Hay otro argumento que está estrechamente ligado al anterior
y que se utiliza mucho a la hora de elegir una institución para realizar
estudios profesionales: la educación privada fomenta la competitividad.
El desarrollar las habilidades necesarias para competir es uno de los
valores más importantes que debería impulsar la educación. Así,
el individuo que ingresa a una institución privada y paga para ser
admitido, concibe a la educación como una inversión, que podrá
recuperar al terminar sus estudios e integrarse al mercado laboral,
basándose en su capacidad para competir con otros. Ya que el mercado
se rige por la competencia, es necesario que el individuo comprenda
y desarrolle las habilidades necesarias en la escuela para, posteriormente,
moverse con soltura en su vida profesional. Y esto sólo se puede lograr
si, y sólo si, el individuo invierte en ello; sólo si compite con
otros para obtener honores y privilegios. Si el individuo paga más,
o sea, invierte más, podrá aspirar a obtener mejores ganancias
en el futuro. La calidad de la educación, desde esta perspectiva, está
directamente relacionada con la posibilidad de recuperar la inversión
con creces y no necesariamente con la interiorización de valores, a
no ser el de la ganancia material como sinónimo de éxito.
Como se ve, los argumentos anteriores, si bien forman parte de la
idea de que la educación privada es superior a la pública, no necesariamente
coinciden con respecto a los valores promovidos. El valor fundamental
en el seno familiar no es la competencia sino la cooperación; pero
en el mercado laboral sucede exactamente lo contrario. De este modo
queda expuesto que la idea de la educación, como problema específico
de la vida privada, contiene contradicciones ya que para unos los central
es la educación de valores mientras que para otros lo primordial es
la educación para la competencia, en donde lo importante es ganar,
aun a costa de los demás.
Desde la perspectiva de la preeminencia de la esfera pública, que
define a la educación como un problema social, voy a describir dos
argumentos que ilustran sus perspectivas.

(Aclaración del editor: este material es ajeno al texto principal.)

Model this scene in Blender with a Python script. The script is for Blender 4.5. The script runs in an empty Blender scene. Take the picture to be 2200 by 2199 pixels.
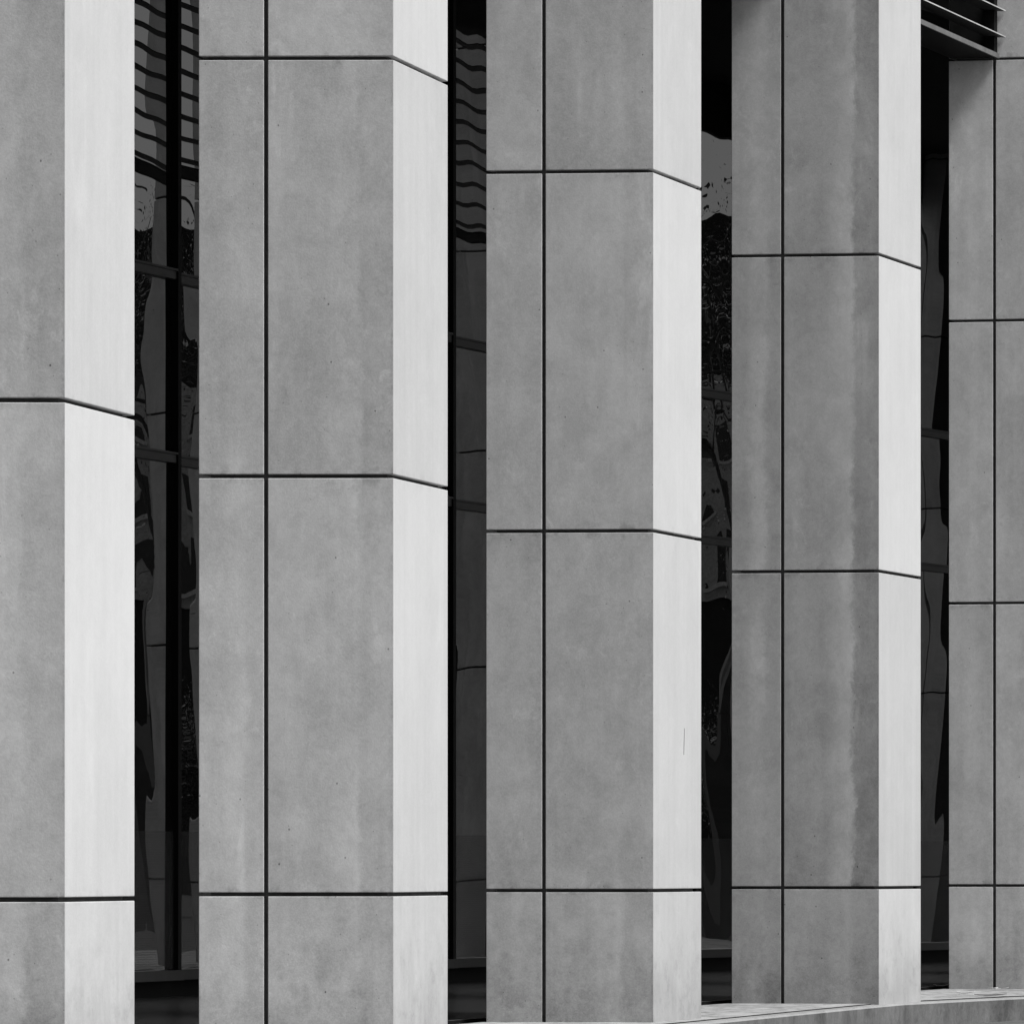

En primera instancia, si se parte de la premisa de que el Estado tiene
como objetivo fundamental la preservación y promoción de la paz social,
es necesario que intervenga y regule la esfera educativa. Al uniformizar
contenidos educativos, controlando y supervisando a las autoridades
e instituciones educativas, el Estado no hace otra cosa que reducir
la posibilidad de conflictos sociales. De otro modo, la Nación no contaría
con una identidad colectiva, nacional, que le permitiera a sus miembros
reconocerse como conciudadanos y por lo tanto estaría expuesta a constantes
divisiones. Se podría objetar la neutralidad de la historia oficial,
promovida en la educación pública, pero sería difícil no reconocer
que el objetivo de dicha historia no es otra que dotar de símbolos
nacionales que sirvan como asidero para no sólo ser parte formalmente
de la Nación, sino para que el ciudadano se sienta parte de ella. La
construcción de la Nación, o sea de esta comunidad de individuos que
se siente parte de una cultura, una historia, un marco legal común,
inició sólo después de la guerra de Reforma, en la que se debatió
precisamente los valores constitutivos de la nacionalidad, en particular
del principal agente educador, la Iglesia o el Estado. La construcción
de la nacionalidad mexicana pasó necesariamente por el control
estatal de la educación. Toda la segunda mitad del siglo XIX fue el
escenario en el que se cimentaron los ejes constitutivos de nuestra
mexicanidad y la escuela pública fue el espacio central de dicho proceso.